Very funny stuff. (Thanks to Rupert Goodwins for the link.)

Comments

  1. marie-lucie says:

    Several years ago I heard on the radio an interview with Chester Ronning (now deceased), who was born in China of missionary parents, spent many years there and was once Canadian Ambassador to China, where he was invited to come back to celebrate his 90th birthday. He said that the colloquial Chinese he spoke as a child – he was born in 1894 – was full of obscenities which children used without paying particular attention to them – it was just the way the language was spoken, but later when he held respectable positions he had to make a conscious effort to avoid them.
    Coming back to the present, I wonder how many of the visitors coming to Beijing for the Olympics will know enough Chinese to be able to recognize foul language when they hear it.

  2. That was my reaction. The only group of people I can think of who would be offended would be prudish Chinese. I would think they would derive more embarrassment from the presence of Engrish signage.

  3. I know that it’s in the same general area of meaning, but is ‘sha bi’ cognate with ‘chee bye’ (ʧi: bɑi), the favourite Hokkien expletive of my Singaporean Chinese friends at university?

  4. David Marjanović says:

    <jumping with joy> I knew there had to be words beyond zāogāo*! Can someone tell me the tones? :-)
    * That’s the textbook swearword, the one you allegedly say when you find out the cafeteria is already closed. Apparently comparable to the supposedly French zut.
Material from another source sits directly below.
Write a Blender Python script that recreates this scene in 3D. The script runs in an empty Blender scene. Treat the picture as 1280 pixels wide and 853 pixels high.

  5. Can someone tell me the tones?
    Based on Google and how-to-swear-in-Chinese books, rather than actual native knowledge and so subject to correction:
    傻屄 shǎbī, but much more commonly written 傻逼. Has its own Wikipedia page.
    我肏 wǒcào, but again commonly written 我操. Also a slightly less offensive version, 我靠 wǒkào.
    Relevant to the long illiteracy thread, I’m not sure whether the substitutions are euphemisms or due to the “bad” character being less well known.

  6. This is wonderful, and I have linked to it: thanks.

  7. My first experience with the word cao was not in China but Malaysia. I was calling out the names of my students, and when I came to a student from China whose family name was Cao, I casually read it out and all the Chinese students in the class started giggling. Of course, I’d read it in the wrong tone.

  8. David Marjanović says:

    Wow! Thanks!
    Interesting that the Chinese Wikipedia article for Pinyin is a redirect to an article that includes a list of… hm, the first item in that list is a pronunciation dictionary of American English, the last is apparently the explanation of a Middle Chinese rhyme table (with pinyin and zhuyin), and the third-to-last is an apparently interesting page that explains chat abbreviations based on English and pinyin and has a photo of a Taiwanese railway carriage with zhuyin on it.

  9. caffeind says:

    All you need is ‘ta ma de’, already mentioned on Languagehat. Lu Xun’s essay on it:
    http://singaporeangle.blogspot.com/2005/07/lu-xun-on-chinese-national-swear.html
    The substitutions for 肏 etc. might be because the offending characters may not be in computer input methods’ dictionaries.
    http://en.wikipedia.org/wiki/Speak_of_the_devil notes ‘The Mandarin Chinese equivalent is 说曹操,曹操到 (Pinyin: “shuō Cáo Cāo, Cáo Cāo dào”), which translates as “Speak of Cao Cao and Cao Cao arrives.”‘

  10. A vaguely related question:
    Does anyone know of a Cantonese swearword sounding something like “muckahoy”? I have never been able to find a good explanation for it…
    Thanks!

  11. David Marjanović says:

    http://en.wikipedia.org/wiki/Speak_of_the_devil notes ‘The Mandarin Chinese equivalent is 说曹操,曹操到 (Pinyin: “shuō Cáo Cāo, Cáo Cāo dào”), which translates as “Speak of Cao Cao and Cao Cao arrives.”‘

    Yesterday evening I leafed through a book called “The New Emperors — China in the era of Mao and Deng”. It mentions a Cao Cao who founded the Wei empire. (Of course, no tones anywhere in the book.) Is that the one…?
    Incidentally, the German version of the book (at least) is bound in imperial yellow and a bit of proletarian red.

  12. Adrienne Li says:

    Yes, it’s the same Cao Cao. He lived during the late Han dynasty and was the founder of Wei during the Three Kingdom’s period. What a name to have!